Altogether, one cannot but exclaim, as one looks at this crude but striking piece—this is Ireland! The Ireland of zealots and traitors, of rebels and the meek, of madmen and martyrs, of heroes and assassins. Ireland the irrational and illogical, who disconcerts our sympathies after winning them, and who has doubtless still further surprises in store for History, already at a loss how to record her actions, how to explain her character, what verdict to pronounce upon her.


CHAPTER III

The Vogue of Burlesque—Burnand’s Ixion—H. J. Byron—The Influence of Burlesque upon the Moral Tone of the Stage—Marie Wilton’s début—A Letter from Dickens—Founding of the “Prince of Wales’s”—Tom Robertson, his Life as Actor and Author—His Journalistic Career—London Bohemia in 1865—Sothern.

The taste, the rage for Burlesque, dates from almost the same moment as the introduction of the Boucicault drama. The two things have, however, nothing else in common, unless it be that neither one nor the other pertains to literature. Burlesque is the English form, under an un-English name, of that kind of musical parody in which we French used at that time to delight, and of which the operetta was born. In London this exotic genre became quickly acclimatised by success.

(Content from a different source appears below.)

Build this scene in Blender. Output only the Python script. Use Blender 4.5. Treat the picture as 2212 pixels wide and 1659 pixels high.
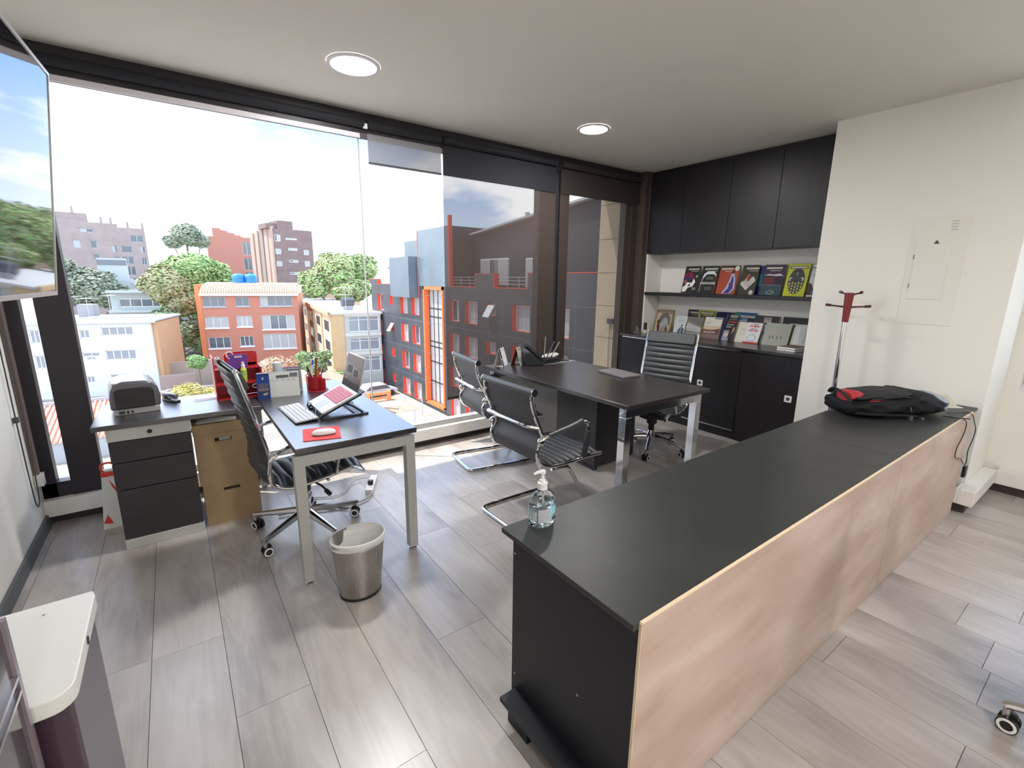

I shall take Burnand’s Ixion as a type, for by reason of its never-ending popularity it may be regarded as a masterpiece of its kind. It is in verse. What kind of verse may be imagined when I add that almost every line contains at least one pun. The subject is a matter of no consequence; the whole point of the piece consists in putting modern sentiments and expressions into the mouths of characters taken from antiquity. The people rebel and burn Ixion’s palace. Jupiter appears in answer to his invocation. “Are you insured?” he inquires. “Yes,” replies Ixion, “with all the best Insurance Agencies. But you see, when it comes to paying you the money, they let you whistle for it.” Jupiter invites him to come to Olympus. “We lunch at half-past one. Don’t forget.” Mercury, charged to conduct Ixion thither, hails an aërial omnibus. “Come on for Olympus! Room for one outside!” We are shown Olympus. The meal is nearly over. Juno asks Venus the name of her dressmaker, and sends a servant to tell “the Master” that “coffee is served.” Neptune talks nautical lingo like the hero of Black-eyed Susan, and goes nowhere unaccompanied by a French sailor and an English Jack-Tar, who are themselves bosom friends. The Frenchman executes a hornpipe out of good-fellowship towards his mate, whilst the Englishman expresses his regard for “La France” by performing the cancan. Apollo plays an English sun to the life—he never shows himself. He remains shut up in his office with his secretary, the Clerk of the Weather, who, like all his kind, scribbles verses and newspaper articles on paper bearing the Government stamp.